PROVIDED MATERIAL:
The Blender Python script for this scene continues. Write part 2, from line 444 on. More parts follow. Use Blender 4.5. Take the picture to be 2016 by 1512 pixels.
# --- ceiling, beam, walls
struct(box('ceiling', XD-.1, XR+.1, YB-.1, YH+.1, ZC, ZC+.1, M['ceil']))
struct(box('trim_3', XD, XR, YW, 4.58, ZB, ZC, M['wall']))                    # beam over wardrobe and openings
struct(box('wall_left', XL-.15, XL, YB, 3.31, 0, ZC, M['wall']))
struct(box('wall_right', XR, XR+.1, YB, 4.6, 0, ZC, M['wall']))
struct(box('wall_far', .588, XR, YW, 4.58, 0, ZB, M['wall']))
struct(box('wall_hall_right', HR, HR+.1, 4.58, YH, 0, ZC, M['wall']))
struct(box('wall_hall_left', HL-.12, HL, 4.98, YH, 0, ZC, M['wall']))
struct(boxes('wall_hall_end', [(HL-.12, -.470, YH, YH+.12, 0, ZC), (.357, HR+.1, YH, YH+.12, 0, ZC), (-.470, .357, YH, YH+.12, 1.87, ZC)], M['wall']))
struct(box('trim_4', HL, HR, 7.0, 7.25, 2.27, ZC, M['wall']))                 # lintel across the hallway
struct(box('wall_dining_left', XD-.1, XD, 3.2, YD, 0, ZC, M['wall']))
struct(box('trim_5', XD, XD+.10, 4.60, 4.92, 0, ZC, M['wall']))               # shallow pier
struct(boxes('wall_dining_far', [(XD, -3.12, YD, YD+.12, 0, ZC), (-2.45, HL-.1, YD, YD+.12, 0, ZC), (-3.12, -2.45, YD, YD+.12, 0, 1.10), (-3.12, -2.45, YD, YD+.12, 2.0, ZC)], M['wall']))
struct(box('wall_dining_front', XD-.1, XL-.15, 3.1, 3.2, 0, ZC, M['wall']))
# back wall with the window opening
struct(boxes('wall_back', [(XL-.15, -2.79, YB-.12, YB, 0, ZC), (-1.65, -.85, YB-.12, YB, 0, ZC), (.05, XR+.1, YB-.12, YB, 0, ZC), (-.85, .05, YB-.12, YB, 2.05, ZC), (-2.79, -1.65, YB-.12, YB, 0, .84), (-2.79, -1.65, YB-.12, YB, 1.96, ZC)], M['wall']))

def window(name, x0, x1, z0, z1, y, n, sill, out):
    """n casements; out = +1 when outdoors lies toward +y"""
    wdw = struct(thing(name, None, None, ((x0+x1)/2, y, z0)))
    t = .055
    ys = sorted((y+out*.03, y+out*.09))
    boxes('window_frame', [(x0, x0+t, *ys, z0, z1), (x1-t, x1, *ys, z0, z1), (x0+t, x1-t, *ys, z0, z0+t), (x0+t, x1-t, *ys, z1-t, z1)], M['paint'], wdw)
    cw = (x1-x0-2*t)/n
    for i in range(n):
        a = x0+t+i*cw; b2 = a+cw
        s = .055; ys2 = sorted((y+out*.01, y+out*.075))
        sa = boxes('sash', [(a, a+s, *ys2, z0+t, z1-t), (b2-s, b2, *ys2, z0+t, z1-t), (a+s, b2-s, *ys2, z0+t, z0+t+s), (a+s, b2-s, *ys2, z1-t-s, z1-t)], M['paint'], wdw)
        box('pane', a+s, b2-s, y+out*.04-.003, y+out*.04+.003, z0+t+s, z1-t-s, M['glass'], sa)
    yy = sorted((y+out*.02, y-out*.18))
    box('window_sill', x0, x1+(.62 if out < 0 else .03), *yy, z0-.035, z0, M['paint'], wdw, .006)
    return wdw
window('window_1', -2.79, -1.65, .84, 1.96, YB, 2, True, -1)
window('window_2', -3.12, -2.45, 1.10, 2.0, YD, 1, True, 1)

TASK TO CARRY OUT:
From the top of the listing above, restate each line word for word up to and including the line with "1.96, ZC)], M['wall']))"; add nothing else.

SOLUTION TO THE EXERCISE:
The Blender Python script for this scene continues. Write part 2, from line 444 on. More parts follow. Use Blender 4.5. Take the picture to be 2016 by 1512 pixels.
# --- ceiling, beam, walls
struct(box('ceiling', XD-.1, XR+.1, YB-.1, YH+.1, ZC, ZC+.1, M['ceil']))
struct(box('trim_3', XD, XR, YW, 4.58, ZB, ZC, M['wall']))                    # beam over wardrobe and openings
struct(box('wall_left', XL-.15, XL, YB, 3.31, 0, ZC, M['wall']))
struct(box('wall_right', XR, XR+.1, YB, 4.6, 0, ZC, M['wall']))
struct(box('wall_far', .588, XR, YW, 4.58, 0, ZB, M['wall']))
struct(box('wall_hall_right', HR, HR+.1, 4.58, YH, 0, ZC, M['wall']))
struct(box('wall_hall_left', HL-.12, HL, 4.98, YH, 0, ZC, M['wall']))
struct(boxes('wall_hall_end', [(HL-.12, -.470, YH, YH+.12, 0, ZC), (.357, HR+.1, YH, YH+.12, 0, ZC), (-.470, .357, YH, YH+.12, 1.87, ZC)], M['wall']))
struct(box('trim_4', HL, HR, 7.0, 7.25, 2.27, ZC, M['wall']))                 # lintel across the hallway
struct(box('wall_dining_left', XD-.1, XD, 3.2, YD, 0, ZC, M['wall']))
struct(box('trim_5', XD, XD+.10, 4.60, 4.92, 0, ZC, M['wall']))               # shallow pier
struct(boxes('wall_dining_far', [(XD, -3.12, YD, YD+.12, 0, ZC), (-2.45, HL-.1, YD, YD+.12, 0, ZC), (-3.12, -2.45, YD, YD+.12, 0, 1.10), (-3.12, -2.45, YD, YD+.12, 2.0, ZC)], M['wall']))
struct(box('wall_dining_front', XD-.1, XL-.15, 3.1, 3.2, 0, ZC, M['wall']))
# back wall with the window opening
struct(boxes('wall_back', [(XL-.15, -2.79, YB-.12, YB, 0, ZC), (-1.65, -.85, YB-.12, YB, 0, ZC), (.05, XR+.1, YB-.12, YB, 0, ZC), (-.85, .05, YB-.12, YB, 2.05, ZC), (-2.79, -1.65, YB-.12, YB, 0, .84), (-2.79, -1.65, YB-.12, YB, 1.96, ZC)], M['wall']))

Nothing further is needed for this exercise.